Saturday, May 31, 2008

Slipstream

This is an intriguing film with quite a pedigree but it absolutely tanked at the box office. It made only $67,000 in Australia and I don't believe it was ever released theatrically in North America. If it was, it never made it to my part of the country.
It was directed by Steve Lisberger who had co-written and directed TRON, and produced by Gary Kurtz, who had produced two little films called Star Wars and The Empire Strikes Back.
The Star Wars connection continues as the film stars Mark Hamill as Tasker, a bounty hunter who, along with his partner Belitski (played by Kitty Aldridge), is chasing a mysterious man named Byron, played by the late Bob Peck. They are tracking him across a barren and ravaged Earth that is scoured by a never-ending wind, a slipstream. They capture Byron but soon encounter a hapless adventurer named Owens (played by Bill Paxton) who realizes that the reward for Byron must be fairly rich, so he steals Byron away from Tasker.
And so begins a chase across country. The main mode of travel is ultra-light aircraft and there is some spectacular flying footage that probably looked great on a theatre screen. Or even a decent DVD transfer.
Along the way, Owens finds out that Byron is actually an android wanted by the law for killing his master, but Owens can't help but become friends with Byron. They make their way to an underground museum where a group of people (somehow) live in luxury, and Owens realizes that he can't turn his friend in. But the museum people, led by F. Murray Abraham, have a secret, and Tasker and Belitski show up just in time for a big shootout.
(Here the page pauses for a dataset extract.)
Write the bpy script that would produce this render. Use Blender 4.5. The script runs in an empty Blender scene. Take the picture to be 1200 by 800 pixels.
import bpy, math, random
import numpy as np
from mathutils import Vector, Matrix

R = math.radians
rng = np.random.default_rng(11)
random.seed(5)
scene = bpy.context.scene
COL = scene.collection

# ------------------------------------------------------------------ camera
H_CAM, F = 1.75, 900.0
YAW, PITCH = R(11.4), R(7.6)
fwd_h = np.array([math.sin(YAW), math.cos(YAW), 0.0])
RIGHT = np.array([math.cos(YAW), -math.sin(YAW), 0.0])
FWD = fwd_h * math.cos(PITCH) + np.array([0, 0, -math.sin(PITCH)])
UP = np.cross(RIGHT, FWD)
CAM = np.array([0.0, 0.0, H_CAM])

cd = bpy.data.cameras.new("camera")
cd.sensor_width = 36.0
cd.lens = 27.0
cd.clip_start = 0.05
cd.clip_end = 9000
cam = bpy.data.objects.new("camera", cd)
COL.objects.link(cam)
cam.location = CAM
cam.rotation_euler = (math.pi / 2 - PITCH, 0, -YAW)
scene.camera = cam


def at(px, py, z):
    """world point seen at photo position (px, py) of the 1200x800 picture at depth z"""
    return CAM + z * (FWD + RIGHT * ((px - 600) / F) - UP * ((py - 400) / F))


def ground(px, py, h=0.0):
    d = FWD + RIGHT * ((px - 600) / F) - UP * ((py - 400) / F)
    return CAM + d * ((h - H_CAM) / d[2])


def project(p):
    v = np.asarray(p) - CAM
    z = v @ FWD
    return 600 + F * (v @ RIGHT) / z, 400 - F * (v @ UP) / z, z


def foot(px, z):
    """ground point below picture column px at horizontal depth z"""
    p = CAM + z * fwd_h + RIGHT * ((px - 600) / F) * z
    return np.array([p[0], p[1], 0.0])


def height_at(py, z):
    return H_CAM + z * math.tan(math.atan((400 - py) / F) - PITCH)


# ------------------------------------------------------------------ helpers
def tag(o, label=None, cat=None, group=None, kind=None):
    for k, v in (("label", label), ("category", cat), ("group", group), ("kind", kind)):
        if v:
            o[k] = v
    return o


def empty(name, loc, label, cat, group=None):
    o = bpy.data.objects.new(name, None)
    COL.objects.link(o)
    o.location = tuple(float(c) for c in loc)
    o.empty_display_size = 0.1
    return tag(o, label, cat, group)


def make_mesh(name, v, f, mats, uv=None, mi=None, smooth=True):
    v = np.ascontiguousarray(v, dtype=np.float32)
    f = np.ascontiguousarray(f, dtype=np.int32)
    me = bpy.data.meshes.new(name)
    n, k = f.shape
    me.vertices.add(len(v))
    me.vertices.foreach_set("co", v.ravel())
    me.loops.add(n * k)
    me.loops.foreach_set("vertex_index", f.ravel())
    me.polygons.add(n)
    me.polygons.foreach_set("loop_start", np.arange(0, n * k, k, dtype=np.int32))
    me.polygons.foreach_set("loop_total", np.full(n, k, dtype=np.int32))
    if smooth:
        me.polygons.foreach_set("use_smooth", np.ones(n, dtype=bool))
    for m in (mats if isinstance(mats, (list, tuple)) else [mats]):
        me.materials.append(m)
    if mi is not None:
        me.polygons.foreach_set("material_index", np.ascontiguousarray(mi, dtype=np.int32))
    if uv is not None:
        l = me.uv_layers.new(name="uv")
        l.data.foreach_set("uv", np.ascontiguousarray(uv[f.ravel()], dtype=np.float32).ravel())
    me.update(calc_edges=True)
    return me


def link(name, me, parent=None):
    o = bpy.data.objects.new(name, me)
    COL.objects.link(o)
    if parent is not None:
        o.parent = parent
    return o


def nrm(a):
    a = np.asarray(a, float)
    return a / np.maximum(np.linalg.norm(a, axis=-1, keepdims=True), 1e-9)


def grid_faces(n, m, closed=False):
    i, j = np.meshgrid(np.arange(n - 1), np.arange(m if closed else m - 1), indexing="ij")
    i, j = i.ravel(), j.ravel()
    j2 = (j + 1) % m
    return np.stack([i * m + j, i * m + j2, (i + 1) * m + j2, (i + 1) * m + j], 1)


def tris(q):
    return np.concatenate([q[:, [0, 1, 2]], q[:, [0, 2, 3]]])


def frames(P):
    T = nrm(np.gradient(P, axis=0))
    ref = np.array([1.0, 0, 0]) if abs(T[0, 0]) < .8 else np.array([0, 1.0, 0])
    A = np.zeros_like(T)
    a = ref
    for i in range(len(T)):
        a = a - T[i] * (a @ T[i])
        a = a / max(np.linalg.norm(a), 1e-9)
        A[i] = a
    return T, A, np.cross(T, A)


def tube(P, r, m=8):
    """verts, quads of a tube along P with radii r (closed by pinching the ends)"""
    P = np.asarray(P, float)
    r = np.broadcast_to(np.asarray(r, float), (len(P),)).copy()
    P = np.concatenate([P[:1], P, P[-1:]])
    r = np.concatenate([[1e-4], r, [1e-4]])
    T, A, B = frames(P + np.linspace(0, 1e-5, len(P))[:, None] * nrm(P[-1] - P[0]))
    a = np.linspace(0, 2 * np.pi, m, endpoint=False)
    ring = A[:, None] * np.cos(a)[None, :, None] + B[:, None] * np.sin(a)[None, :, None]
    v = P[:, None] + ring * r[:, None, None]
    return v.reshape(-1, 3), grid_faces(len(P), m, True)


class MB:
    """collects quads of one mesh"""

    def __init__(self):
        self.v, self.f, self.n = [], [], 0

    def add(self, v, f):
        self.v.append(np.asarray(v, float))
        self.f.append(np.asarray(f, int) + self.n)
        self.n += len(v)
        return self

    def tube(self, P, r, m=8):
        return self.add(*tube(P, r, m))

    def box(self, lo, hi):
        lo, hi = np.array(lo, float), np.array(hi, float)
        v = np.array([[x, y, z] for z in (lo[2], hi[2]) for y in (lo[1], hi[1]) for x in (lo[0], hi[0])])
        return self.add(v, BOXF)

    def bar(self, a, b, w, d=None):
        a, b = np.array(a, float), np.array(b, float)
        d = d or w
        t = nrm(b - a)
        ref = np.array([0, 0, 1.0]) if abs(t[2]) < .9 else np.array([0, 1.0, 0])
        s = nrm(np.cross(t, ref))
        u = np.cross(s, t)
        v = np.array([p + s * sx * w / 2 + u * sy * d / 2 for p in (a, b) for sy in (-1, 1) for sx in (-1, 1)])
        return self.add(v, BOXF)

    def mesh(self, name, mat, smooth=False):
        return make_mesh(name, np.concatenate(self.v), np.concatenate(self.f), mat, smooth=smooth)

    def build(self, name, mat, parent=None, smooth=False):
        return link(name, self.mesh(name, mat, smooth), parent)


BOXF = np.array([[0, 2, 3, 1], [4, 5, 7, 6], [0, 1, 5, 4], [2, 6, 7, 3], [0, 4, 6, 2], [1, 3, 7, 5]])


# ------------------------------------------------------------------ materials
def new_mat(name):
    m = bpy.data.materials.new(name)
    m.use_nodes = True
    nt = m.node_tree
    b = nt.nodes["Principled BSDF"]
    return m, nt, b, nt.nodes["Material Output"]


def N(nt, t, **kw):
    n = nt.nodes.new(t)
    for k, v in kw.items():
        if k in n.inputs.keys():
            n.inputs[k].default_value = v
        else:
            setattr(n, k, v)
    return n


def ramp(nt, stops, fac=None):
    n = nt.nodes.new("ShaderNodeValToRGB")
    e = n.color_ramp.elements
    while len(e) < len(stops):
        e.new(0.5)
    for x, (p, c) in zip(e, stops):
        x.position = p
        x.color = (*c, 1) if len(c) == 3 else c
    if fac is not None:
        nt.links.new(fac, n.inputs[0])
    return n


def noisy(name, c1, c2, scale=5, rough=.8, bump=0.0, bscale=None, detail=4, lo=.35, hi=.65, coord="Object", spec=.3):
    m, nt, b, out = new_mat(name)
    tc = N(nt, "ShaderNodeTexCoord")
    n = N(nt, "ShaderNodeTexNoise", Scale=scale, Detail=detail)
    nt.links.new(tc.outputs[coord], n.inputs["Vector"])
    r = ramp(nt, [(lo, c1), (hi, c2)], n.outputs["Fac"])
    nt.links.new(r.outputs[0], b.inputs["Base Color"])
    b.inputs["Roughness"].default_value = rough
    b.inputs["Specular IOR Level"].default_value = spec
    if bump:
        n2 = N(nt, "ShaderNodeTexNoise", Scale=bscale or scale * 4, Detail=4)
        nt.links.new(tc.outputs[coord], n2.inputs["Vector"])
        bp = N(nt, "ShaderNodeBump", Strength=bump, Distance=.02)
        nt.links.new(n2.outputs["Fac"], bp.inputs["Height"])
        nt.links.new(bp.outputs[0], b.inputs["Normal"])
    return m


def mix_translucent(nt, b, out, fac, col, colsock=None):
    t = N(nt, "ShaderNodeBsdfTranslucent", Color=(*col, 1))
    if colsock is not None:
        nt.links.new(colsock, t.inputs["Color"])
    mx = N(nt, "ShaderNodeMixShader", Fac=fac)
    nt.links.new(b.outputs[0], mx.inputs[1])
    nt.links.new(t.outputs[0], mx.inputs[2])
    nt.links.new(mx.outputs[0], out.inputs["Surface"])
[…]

Ben Kingsley was also in this movie, but I must have turned away for thirty seconds and missed him. Even Robbie Coltrane has a bit-part in this.
This isn't a half-bad movie. The cast is uniformly solid, especially Bob Peck, and the special effects by Brian Johnston are pretty good. Elmer Bernstein's score is a little much at times -- perhaps he was taking the Star Wars connection a little too seriously, and at times it sounds like he's trying to outdo John Williams. And that ain't ever gonna happen.
Peck went on to appear in Jurassic Park before passing away in 1999. Hamill continues to act and do voice-over work, probably most famous now as The Joker in the various Batman cartoons of the last 15 years. Paxton also continues to work, while Kingsley and Abraham continue to live off their Oscar glory. Aldridge married singer Mark Knopfler, which naturally explains his song Darling Kitty. I guess he wasn't singing to his cat after all.
This poster for a DVD release is pretty funny. None of the actors are depicted as how they appear in the movie. I think they're using a Paxton image from Apollo 13, and, far from an Air Force crewcut, Paxton has long shoulder-length locks in this movie. God knows where they got the one of Abraham. Hamill appears the closest to how he is depicted in the film, but he's blond in the movie, not airbrushed grey as presented here.